Short exercise → Work out how many lines contain "scene". Reply with the count alone.

Provided material →

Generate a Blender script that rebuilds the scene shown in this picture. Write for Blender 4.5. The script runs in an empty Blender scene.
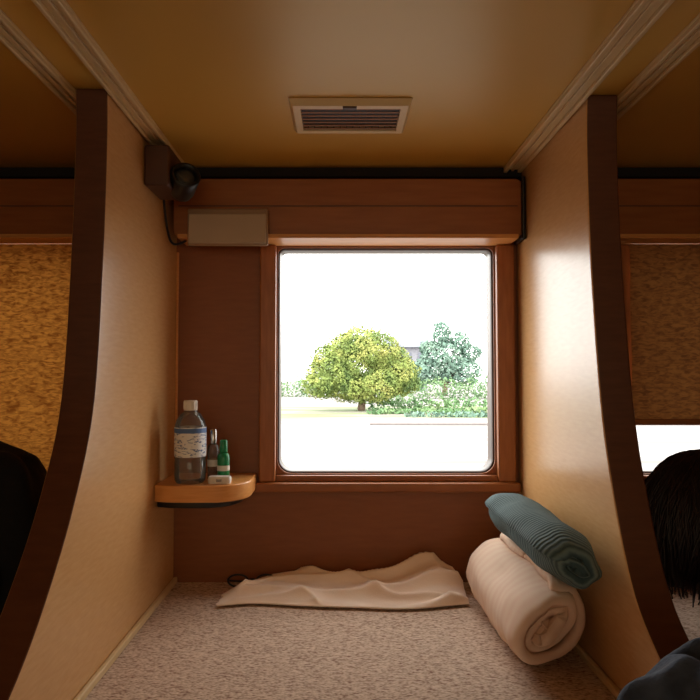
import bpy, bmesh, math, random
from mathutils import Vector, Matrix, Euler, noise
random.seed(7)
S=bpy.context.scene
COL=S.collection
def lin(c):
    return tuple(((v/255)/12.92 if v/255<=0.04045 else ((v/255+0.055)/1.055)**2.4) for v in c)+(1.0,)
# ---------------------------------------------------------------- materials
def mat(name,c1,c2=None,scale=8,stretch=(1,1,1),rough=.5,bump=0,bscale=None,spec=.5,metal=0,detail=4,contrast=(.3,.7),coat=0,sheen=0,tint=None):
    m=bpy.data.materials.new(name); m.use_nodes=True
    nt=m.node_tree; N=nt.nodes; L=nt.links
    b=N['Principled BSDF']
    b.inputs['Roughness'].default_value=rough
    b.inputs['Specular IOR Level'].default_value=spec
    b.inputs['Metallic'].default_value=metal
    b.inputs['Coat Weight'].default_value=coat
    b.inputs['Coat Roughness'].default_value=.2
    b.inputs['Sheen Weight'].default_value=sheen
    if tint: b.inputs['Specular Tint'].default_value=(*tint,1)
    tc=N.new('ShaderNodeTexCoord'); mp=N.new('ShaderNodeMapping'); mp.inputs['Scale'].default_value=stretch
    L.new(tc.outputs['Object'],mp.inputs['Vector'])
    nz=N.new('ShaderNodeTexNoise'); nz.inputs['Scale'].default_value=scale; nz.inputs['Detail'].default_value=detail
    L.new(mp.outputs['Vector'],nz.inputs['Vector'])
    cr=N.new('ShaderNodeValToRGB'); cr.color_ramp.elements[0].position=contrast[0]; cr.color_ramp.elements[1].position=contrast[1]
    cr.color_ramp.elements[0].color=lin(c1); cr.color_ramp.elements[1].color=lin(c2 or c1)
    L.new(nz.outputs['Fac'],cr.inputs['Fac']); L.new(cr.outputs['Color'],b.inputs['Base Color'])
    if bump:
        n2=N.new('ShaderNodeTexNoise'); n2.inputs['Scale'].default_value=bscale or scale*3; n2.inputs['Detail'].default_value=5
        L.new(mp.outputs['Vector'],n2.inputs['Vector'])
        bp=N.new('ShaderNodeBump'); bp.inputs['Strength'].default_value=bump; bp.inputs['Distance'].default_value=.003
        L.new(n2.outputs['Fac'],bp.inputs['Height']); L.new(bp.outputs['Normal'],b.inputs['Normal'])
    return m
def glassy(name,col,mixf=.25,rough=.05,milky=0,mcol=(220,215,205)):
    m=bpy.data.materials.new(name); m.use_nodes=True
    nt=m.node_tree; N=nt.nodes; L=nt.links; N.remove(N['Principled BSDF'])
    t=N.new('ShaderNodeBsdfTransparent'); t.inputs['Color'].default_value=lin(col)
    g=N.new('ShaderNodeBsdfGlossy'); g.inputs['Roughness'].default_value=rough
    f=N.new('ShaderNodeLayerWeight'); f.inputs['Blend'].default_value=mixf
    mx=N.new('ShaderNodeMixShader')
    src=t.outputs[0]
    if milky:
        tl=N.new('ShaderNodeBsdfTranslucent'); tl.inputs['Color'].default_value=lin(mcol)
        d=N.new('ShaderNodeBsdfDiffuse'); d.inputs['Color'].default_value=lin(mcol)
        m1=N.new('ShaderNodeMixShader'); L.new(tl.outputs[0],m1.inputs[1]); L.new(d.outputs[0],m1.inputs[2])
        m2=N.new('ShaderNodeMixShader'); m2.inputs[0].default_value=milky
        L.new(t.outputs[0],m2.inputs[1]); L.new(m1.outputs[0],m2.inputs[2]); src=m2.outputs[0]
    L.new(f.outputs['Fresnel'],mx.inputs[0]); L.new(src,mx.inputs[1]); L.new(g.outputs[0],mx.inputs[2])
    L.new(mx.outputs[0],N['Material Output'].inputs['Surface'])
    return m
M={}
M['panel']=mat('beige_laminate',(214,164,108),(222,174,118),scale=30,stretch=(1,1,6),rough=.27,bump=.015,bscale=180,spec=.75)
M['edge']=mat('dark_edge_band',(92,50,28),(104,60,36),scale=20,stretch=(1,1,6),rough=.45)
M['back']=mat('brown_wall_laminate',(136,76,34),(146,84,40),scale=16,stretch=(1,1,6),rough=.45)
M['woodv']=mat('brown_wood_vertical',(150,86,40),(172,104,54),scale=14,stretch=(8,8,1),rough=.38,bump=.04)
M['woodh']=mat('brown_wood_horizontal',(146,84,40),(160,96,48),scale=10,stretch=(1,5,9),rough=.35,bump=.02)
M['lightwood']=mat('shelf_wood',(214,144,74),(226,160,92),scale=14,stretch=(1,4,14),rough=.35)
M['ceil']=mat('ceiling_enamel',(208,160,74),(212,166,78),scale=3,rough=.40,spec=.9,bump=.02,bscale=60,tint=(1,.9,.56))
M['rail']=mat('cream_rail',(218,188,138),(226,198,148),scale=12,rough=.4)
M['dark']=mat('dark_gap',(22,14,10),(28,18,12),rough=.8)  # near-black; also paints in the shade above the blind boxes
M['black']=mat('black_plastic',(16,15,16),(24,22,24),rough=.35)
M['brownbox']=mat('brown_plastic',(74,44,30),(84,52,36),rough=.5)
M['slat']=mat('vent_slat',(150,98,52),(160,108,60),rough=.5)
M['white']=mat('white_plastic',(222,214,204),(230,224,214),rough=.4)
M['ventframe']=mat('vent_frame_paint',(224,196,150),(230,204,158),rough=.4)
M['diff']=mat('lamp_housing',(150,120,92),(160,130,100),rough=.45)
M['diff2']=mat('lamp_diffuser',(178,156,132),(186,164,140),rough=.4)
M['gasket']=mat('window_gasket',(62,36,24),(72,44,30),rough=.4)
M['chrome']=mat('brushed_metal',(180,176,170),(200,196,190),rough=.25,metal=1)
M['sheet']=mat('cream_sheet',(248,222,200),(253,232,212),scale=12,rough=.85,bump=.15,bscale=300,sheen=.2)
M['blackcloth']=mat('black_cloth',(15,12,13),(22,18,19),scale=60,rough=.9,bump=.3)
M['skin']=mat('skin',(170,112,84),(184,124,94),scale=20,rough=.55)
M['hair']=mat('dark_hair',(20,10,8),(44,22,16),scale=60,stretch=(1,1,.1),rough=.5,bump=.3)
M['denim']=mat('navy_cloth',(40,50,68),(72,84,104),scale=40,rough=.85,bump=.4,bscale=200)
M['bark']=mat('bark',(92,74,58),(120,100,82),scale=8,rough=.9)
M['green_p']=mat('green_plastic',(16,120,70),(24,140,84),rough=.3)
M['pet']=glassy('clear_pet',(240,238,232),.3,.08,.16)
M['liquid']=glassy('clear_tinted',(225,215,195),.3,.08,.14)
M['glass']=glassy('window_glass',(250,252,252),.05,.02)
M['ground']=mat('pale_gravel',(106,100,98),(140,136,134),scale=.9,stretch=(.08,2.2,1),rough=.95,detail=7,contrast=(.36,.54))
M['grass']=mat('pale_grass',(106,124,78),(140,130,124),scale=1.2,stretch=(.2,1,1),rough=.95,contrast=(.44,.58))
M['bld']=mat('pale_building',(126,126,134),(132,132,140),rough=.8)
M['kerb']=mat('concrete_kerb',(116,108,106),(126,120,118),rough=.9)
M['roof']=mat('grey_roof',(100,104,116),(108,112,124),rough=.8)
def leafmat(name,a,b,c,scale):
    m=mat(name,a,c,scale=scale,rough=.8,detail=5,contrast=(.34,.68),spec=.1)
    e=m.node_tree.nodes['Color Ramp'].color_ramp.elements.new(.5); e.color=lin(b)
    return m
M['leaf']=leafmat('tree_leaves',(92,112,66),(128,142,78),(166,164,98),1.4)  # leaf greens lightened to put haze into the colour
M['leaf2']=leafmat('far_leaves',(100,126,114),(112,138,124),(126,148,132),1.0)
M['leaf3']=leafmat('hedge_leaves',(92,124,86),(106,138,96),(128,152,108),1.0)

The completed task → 2